(Stored dataset items)
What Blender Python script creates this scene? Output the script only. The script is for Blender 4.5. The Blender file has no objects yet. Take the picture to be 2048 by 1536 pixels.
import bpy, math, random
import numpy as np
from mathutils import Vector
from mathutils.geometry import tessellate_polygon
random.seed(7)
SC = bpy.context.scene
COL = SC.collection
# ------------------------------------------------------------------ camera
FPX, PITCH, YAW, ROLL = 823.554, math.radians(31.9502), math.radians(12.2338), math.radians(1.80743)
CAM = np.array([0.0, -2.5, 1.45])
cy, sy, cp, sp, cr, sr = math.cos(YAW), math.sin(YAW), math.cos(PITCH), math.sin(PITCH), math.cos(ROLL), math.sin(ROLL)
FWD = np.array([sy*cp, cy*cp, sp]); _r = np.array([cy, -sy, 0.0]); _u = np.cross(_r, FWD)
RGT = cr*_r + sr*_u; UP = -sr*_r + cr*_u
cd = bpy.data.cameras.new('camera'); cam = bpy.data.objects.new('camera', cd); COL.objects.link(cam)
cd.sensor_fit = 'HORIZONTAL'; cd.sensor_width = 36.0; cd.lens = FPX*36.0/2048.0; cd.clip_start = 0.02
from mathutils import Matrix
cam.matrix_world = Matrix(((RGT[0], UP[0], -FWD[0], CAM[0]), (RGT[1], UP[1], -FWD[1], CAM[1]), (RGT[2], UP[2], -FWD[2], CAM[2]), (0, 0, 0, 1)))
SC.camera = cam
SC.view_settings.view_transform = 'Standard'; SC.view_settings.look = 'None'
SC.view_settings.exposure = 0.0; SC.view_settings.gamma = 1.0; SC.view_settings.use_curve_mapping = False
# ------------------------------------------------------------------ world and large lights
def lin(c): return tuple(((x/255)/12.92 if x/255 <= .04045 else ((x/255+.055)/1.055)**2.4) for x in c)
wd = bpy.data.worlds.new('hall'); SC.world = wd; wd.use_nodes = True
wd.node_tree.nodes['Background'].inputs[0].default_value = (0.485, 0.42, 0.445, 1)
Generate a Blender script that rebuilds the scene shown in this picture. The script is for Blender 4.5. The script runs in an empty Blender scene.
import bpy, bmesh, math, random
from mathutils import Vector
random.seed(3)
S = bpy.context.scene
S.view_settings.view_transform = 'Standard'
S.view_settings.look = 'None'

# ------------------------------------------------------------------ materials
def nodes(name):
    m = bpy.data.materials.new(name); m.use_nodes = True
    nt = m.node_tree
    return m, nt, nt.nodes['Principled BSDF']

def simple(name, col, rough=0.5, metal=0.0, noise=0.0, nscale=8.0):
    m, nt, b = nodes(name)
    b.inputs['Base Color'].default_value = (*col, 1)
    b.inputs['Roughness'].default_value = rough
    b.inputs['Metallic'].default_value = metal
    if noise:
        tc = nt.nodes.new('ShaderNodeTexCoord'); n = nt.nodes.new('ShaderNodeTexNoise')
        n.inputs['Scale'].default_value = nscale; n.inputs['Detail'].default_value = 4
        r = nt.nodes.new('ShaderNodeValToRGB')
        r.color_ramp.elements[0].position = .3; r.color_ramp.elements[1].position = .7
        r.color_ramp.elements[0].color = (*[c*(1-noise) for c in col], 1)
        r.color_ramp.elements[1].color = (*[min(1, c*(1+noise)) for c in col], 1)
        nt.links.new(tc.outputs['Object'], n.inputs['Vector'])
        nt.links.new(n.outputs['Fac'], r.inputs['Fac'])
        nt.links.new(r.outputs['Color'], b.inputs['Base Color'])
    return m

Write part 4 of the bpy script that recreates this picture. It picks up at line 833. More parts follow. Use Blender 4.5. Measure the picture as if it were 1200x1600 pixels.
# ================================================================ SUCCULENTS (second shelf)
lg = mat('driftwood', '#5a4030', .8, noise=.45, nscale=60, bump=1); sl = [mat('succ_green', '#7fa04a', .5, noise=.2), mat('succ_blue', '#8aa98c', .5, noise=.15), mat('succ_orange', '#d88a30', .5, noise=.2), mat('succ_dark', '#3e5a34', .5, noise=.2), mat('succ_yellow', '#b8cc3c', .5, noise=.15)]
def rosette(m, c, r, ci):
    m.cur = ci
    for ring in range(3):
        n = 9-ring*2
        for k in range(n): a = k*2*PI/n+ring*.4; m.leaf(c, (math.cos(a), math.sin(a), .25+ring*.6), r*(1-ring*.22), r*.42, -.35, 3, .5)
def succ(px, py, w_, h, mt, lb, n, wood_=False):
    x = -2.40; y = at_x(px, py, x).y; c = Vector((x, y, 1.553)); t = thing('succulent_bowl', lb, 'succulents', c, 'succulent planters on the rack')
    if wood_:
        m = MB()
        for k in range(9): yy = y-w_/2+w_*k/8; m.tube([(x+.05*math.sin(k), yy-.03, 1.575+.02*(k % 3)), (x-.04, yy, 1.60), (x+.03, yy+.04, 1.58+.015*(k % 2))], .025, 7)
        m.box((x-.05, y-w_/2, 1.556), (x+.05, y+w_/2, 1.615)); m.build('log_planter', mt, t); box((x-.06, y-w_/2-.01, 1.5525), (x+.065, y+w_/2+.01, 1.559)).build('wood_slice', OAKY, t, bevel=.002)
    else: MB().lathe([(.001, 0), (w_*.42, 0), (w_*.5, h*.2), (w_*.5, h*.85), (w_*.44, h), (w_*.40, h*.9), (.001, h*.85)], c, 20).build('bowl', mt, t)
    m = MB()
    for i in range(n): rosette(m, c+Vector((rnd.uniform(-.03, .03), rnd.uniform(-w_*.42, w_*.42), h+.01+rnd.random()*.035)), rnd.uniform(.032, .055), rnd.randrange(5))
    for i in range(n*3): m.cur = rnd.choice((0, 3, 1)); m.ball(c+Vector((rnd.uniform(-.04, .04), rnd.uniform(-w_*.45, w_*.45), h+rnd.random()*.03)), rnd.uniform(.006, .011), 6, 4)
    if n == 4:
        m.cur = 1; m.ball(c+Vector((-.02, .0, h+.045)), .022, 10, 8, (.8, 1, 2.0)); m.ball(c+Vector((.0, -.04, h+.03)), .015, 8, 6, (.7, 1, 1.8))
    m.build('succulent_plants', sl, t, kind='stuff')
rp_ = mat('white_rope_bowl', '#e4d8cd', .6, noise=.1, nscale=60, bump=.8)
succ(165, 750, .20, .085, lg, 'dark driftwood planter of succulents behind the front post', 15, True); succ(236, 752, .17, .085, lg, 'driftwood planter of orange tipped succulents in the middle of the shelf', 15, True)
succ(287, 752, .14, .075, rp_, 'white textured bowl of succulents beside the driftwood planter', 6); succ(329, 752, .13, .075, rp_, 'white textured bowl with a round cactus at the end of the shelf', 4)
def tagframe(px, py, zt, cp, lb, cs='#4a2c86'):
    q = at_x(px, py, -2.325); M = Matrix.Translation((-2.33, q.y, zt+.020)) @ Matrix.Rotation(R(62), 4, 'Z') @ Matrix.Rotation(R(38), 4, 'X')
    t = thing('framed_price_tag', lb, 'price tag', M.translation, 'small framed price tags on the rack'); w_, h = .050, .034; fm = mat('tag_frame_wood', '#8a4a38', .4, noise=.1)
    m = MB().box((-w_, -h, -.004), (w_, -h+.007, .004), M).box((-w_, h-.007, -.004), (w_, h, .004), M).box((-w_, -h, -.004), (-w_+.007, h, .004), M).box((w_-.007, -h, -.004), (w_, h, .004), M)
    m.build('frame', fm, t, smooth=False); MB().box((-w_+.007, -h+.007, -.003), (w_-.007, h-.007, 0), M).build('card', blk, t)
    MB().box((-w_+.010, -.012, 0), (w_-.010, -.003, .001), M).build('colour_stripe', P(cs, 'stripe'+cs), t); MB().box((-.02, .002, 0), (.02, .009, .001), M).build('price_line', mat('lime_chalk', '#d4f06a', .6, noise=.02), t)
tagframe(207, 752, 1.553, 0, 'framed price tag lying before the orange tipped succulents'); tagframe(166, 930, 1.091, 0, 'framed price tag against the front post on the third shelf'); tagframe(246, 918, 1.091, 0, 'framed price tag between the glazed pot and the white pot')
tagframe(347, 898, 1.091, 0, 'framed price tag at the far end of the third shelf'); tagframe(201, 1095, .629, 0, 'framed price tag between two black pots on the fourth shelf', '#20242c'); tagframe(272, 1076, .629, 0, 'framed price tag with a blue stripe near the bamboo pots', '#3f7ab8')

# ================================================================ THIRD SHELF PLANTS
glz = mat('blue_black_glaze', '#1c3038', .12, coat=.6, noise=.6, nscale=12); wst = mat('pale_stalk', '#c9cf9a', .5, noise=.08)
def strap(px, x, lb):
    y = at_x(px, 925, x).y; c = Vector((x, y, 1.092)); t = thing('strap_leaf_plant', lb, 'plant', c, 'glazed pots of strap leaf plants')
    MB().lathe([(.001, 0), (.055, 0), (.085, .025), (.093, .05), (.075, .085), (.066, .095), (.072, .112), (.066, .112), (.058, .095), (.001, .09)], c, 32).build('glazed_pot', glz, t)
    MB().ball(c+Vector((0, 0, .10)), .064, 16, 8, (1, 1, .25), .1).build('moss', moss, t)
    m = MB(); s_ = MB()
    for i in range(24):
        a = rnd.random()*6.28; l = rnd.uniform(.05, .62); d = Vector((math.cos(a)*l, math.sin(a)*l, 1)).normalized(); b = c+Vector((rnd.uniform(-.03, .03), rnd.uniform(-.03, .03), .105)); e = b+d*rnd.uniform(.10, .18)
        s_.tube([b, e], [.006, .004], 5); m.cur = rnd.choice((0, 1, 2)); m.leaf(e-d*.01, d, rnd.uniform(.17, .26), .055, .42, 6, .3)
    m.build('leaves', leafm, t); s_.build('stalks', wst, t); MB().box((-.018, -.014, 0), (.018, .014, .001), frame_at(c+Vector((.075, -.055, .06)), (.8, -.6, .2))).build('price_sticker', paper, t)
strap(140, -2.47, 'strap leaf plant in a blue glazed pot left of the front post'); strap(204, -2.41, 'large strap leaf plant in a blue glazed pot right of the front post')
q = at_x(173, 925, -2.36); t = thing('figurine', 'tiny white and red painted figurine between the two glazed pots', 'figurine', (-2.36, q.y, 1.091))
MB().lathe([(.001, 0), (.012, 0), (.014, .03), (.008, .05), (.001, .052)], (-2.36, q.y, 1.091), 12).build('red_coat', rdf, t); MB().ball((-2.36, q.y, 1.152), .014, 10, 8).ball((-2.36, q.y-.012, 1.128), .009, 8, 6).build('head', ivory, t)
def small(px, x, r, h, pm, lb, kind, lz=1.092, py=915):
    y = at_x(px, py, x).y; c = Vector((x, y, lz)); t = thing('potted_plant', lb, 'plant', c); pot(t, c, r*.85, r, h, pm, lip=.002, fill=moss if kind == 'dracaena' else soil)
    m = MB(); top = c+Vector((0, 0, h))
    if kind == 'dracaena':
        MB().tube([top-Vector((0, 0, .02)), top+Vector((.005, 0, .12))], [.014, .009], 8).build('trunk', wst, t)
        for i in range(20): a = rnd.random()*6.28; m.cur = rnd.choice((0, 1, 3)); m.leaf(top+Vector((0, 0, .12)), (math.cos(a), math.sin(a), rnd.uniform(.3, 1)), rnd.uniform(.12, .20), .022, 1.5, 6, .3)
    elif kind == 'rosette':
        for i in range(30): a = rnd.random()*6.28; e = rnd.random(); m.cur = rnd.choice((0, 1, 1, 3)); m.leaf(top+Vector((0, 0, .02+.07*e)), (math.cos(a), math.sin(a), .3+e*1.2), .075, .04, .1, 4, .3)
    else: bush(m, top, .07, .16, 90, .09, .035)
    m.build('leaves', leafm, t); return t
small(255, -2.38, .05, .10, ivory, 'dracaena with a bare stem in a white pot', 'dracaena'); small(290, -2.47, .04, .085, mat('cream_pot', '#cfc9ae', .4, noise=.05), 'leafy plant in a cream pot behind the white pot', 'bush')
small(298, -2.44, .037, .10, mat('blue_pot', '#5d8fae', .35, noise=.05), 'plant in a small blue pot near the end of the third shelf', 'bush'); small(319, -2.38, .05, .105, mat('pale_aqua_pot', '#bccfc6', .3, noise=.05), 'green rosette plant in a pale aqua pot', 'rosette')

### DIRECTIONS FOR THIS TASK
Every line from the one containing "Generate a Blender" through the one containing "S.view_settings.look = 'None'" is to be given again exactly, both ends included, and no line outside that range.

### THE REPLY
Generate a Blender script that rebuilds the scene shown in this picture. The script is for Blender 4.5. The script runs in an empty Blender scene.
import bpy, bmesh, math, random
from mathutils import Vector
random.seed(3)
S = bpy.context.scene
S.view_settings.view_transform = 'Standard'
S.view_settings.look = 'None'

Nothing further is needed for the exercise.